→ **Problem requirements**
The data must be written out once more, precisely as given.

_ _ _

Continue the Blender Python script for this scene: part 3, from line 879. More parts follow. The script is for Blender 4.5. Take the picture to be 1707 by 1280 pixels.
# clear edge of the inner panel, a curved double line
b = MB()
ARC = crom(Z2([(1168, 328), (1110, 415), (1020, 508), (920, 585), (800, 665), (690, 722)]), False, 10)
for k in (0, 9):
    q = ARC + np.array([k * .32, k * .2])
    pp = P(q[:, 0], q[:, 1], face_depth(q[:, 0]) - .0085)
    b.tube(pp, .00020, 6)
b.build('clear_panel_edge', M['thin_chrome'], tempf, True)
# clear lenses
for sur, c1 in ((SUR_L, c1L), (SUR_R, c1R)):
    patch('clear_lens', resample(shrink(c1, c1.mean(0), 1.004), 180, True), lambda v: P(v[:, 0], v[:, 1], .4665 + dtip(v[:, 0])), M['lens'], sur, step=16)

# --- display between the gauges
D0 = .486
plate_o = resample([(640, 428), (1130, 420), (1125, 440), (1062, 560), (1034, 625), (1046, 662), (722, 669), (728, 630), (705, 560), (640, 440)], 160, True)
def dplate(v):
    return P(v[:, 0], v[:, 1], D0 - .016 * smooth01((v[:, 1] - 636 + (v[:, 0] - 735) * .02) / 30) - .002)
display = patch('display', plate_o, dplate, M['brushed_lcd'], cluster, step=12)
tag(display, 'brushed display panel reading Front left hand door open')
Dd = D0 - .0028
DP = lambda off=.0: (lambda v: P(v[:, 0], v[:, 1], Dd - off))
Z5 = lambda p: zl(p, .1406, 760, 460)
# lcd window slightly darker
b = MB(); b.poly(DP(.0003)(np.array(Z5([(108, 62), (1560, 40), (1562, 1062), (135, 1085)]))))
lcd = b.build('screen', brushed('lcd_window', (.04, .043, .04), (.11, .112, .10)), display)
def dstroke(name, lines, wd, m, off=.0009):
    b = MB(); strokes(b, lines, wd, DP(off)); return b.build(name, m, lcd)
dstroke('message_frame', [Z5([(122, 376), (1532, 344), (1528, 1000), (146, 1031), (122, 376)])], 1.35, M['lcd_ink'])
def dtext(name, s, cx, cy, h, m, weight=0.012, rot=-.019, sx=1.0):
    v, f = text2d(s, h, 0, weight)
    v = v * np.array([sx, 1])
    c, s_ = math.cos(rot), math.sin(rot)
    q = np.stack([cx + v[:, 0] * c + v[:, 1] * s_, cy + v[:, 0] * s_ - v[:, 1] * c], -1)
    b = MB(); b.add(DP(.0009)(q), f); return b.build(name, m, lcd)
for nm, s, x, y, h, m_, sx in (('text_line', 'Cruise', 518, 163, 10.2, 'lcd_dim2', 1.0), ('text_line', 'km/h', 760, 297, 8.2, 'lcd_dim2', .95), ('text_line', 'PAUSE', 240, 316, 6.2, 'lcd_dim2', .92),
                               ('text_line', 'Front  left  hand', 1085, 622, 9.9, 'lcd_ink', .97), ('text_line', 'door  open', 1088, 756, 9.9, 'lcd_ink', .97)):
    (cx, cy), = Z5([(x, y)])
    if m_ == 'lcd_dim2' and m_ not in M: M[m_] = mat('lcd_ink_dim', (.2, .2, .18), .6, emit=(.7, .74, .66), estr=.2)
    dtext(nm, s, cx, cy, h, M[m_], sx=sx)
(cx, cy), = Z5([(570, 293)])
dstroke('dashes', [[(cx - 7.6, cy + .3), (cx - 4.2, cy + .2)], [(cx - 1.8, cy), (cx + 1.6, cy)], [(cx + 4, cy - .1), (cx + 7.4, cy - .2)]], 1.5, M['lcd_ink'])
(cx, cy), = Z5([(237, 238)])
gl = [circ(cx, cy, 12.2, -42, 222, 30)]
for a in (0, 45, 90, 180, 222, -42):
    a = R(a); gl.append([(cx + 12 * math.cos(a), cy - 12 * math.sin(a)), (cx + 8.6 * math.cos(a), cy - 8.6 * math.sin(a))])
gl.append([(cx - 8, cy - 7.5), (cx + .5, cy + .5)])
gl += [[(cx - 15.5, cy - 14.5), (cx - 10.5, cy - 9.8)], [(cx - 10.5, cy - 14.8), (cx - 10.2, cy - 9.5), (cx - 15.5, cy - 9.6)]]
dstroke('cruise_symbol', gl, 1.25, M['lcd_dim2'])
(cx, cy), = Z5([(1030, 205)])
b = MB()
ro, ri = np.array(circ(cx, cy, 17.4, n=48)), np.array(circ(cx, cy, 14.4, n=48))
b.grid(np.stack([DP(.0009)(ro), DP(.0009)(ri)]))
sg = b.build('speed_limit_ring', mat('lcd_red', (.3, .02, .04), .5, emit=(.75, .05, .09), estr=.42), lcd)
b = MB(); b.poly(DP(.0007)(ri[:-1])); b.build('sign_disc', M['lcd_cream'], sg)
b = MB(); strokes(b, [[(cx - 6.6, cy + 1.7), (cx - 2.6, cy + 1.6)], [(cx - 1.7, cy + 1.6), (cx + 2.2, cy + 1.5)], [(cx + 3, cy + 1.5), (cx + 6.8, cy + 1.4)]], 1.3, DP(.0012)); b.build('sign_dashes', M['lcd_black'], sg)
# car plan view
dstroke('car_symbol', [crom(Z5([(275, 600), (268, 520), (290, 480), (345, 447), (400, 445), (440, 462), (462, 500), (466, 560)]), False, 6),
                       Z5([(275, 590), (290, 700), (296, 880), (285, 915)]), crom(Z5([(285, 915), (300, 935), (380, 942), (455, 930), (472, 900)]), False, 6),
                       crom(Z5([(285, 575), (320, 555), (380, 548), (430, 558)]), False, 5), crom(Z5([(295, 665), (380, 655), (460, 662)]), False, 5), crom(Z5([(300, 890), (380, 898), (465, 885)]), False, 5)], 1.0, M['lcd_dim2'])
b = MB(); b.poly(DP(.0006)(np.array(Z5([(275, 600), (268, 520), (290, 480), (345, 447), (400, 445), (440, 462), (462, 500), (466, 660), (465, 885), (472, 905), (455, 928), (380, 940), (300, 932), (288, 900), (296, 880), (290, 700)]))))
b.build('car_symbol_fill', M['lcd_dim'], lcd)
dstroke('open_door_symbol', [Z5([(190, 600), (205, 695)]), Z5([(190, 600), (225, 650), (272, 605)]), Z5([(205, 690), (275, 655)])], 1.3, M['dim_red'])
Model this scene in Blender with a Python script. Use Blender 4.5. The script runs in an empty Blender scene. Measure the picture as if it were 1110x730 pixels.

_ _ _

→ **Answer below**
Continue the Blender Python script for this scene: part 3, from line 879. More parts follow. The script is for Blender 4.5. Take the picture to be 1707 by 1280 pixels.
# clear edge of the inner panel, a curved double line
b = MB()
ARC = crom(Z2([(1168, 328), (1110, 415), (1020, 508), (920, 585), (800, 665), (690, 722)]), False, 10)
for k in (0, 9):
    q = ARC + np.array([k * .32, k * .2])
    pp = P(q[:, 0], q[:, 1], face_depth(q[:, 0]) - .0085)
    b.tube(pp, .00020, 6)
b.build('clear_panel_edge', M['thin_chrome'], tempf, True)
# clear lenses
for sur, c1 in ((SUR_L, c1L), (SUR_R, c1R)):
    patch('clear_lens', resample(shrink(c1, c1.mean(0), 1.004), 180, True), lambda v: P(v[:, 0], v[:, 1], .4665 + dtip(v[:, 0])), M['lens'], sur, step=16)

# --- display between the gauges
D0 = .486
plate_o = resample([(640, 428), (1130, 420), (1125, 440), (1062, 560), (1034, 625), (1046, 662), (722, 669), (728, 630), (705, 560), (640, 440)], 160, True)
def dplate(v):
    return P(v[:, 0], v[:, 1], D0 - .016 * smooth01((v[:, 1] - 636 + (v[:, 0] - 735) * .02) / 30) - .002)
display = patch('display', plate_o, dplate, M['brushed_lcd'], cluster, step=12)
tag(display, 'brushed display panel reading Front left hand door open')
Dd = D0 - .0028
DP = lambda off=.0: (lambda v: P(v[:, 0], v[:, 1], Dd - off))
Z5 = lambda p: zl(p, .1406, 760, 460)
# lcd window slightly darker
b = MB(); b.poly(DP(.0003)(np.array(Z5([(108, 62), (1560, 40), (1562, 1062), (135, 1085)]))))
lcd = b.build('screen', brushed('lcd_window', (.04, .043, .04), (.11, .112, .10)), display)
def dstroke(name, lines, wd, m, off=.0009):
    b = MB(); strokes(b, lines, wd, DP(off)); return b.build(name, m, lcd)
dstroke('message_frame', [Z5([(122, 376), (1532, 344), (1528, 1000), (146, 1031), (122, 376)])], 1.35, M['lcd_ink'])
def dtext(name, s, cx, cy, h, m, weight=0.012, rot=-.019, sx=1.0):
    v, f = text2d(s, h, 0, weight)
    v = v * np.array([sx, 1])
    c, s_ = math.cos(rot), math.sin(rot)
    q = np.stack([cx + v[:, 0] * c + v[:, 1] * s_, cy + v[:, 0] * s_ - v[:, 1] * c], -1)
    b = MB(); b.add(DP(.0009)(q), f); return b.build(name, m, lcd)
for nm, s, x, y, h, m_, sx in (('text_line', 'Cruise', 518, 163, 10.2, 'lcd_dim2', 1.0), ('text_line', 'km/h', 760, 297, 8.2, 'lcd_dim2', .95), ('text_line', 'PAUSE', 240, 316, 6.2, 'lcd_dim2', .92),
                               ('text_line', 'Front  left  hand', 1085, 622, 9.9, 'lcd_ink', .97), ('text_line', 'door  open', 1088, 756, 9.9, 'lcd_ink', .97)):
    (cx, cy), = Z5([(x, y)])
    if m_ == 'lcd_dim2' and m_ not in M: M[m_] = mat('lcd_ink_dim', (.2, .2, .18), .6, emit=(.7, .74, .66), estr=.2)
    dtext(nm, s, cx, cy, h, M[m_], sx=sx)
(cx, cy), = Z5([(570, 293)])
dstroke('dashes', [[(cx - 7.6, cy + .3), (cx - 4.2, cy + .2)], [(cx - 1.8, cy), (cx + 1.6, cy)], [(cx + 4, cy - .1), (cx + 7.4, cy - .2)]], 1.5, M['lcd_ink'])
(cx, cy), = Z5([(237, 238)])
gl = [circ(cx, cy, 12.2, -42, 222, 30)]
for a in (0, 45, 90, 180, 222, -42):
    a = R(a); gl.append([(cx + 12 * math.cos(a), cy - 12 * math.sin(a)), (cx + 8.6 * math.cos(a), cy - 8.6 * math.sin(a))])
gl.append([(cx - 8, cy - 7.5), (cx + .5, cy + .5)])
gl += [[(cx - 15.5, cy - 14.5), (cx - 10.5, cy - 9.8)], [(cx - 10.5, cy - 14.8), (cx - 10.2, cy - 9.5), (cx - 15.5, cy - 9.6)]]
dstroke('cruise_symbol', gl, 1.25, M['lcd_dim2'])
(cx, cy), = Z5([(1030, 205)])
b = MB()
ro, ri = np.array(circ(cx, cy, 17.4, n=48)), np.array(circ(cx, cy, 14.4, n=48))
b.grid(np.stack([DP(.0009)(ro), DP(.0009)(ri)]))
sg = b.build('speed_limit_ring', mat('lcd_red', (.3, .02, .04), .5, emit=(.75, .05, .09), estr=.42), lcd)
b = MB(); b.poly(DP(.0007)(ri[:-1])); b.build('sign_disc', M['lcd_cream'], sg)
b = MB(); strokes(b, [[(cx - 6.6, cy + 1.7), (cx - 2.6, cy + 1.6)], [(cx - 1.7, cy + 1.6), (cx + 2.2, cy + 1.5)], [(cx + 3, cy + 1.5), (cx + 6.8, cy + 1.4)]], 1.3, DP(.0012)); b.build('sign_dashes', M['lcd_black'], sg)
# car plan view
dstroke('car_symbol', [crom(Z5([(275, 600), (268, 520), (290, 480), (345, 447), (400, 445), (440, 462), (462, 500), (466, 560)]), False, 6),
                       Z5([(275, 590), (290, 700), (296, 880), (285, 915)]), crom(Z5([(285, 915), (300, 935), (380, 942), (455, 930), (472, 900)]), False, 6),
                       crom(Z5([(285, 575), (320, 555), (380, 548), (430, 558)]), False, 5), crom(Z5([(295, 665), (380, 655), (460, 662)]), False, 5), crom(Z5([(300, 890), (380, 898), (465, 885)]), False, 5)], 1.0, M['lcd_dim2'])
b = MB(); b.poly(DP(.0006)(np.array(Z5([(275, 600), (268, 520), (290, 480), (345, 447), (400, 445), (440, 462), (462, 500), (466, 660), (465, 885), (472, 905), (455, 928), (380, 940), (300, 932), (288, 900), (296, 880), (290, 700)]))))
b.build('car_symbol_fill', M['lcd_dim'], lcd)
dstroke('open_door_symbol', [Z5([(190, 600), (205, 695)]), Z5([(190, 600), (225, 650), (272, 605)]), Z5([(205, 690), (275, 655)])], 1.3, M['dim_red'])
Model this scene in Blender with a Python script. Use Blender 4.5. The script runs in an empty Blender scene. Measure the picture as if it were 1110x730 pixels.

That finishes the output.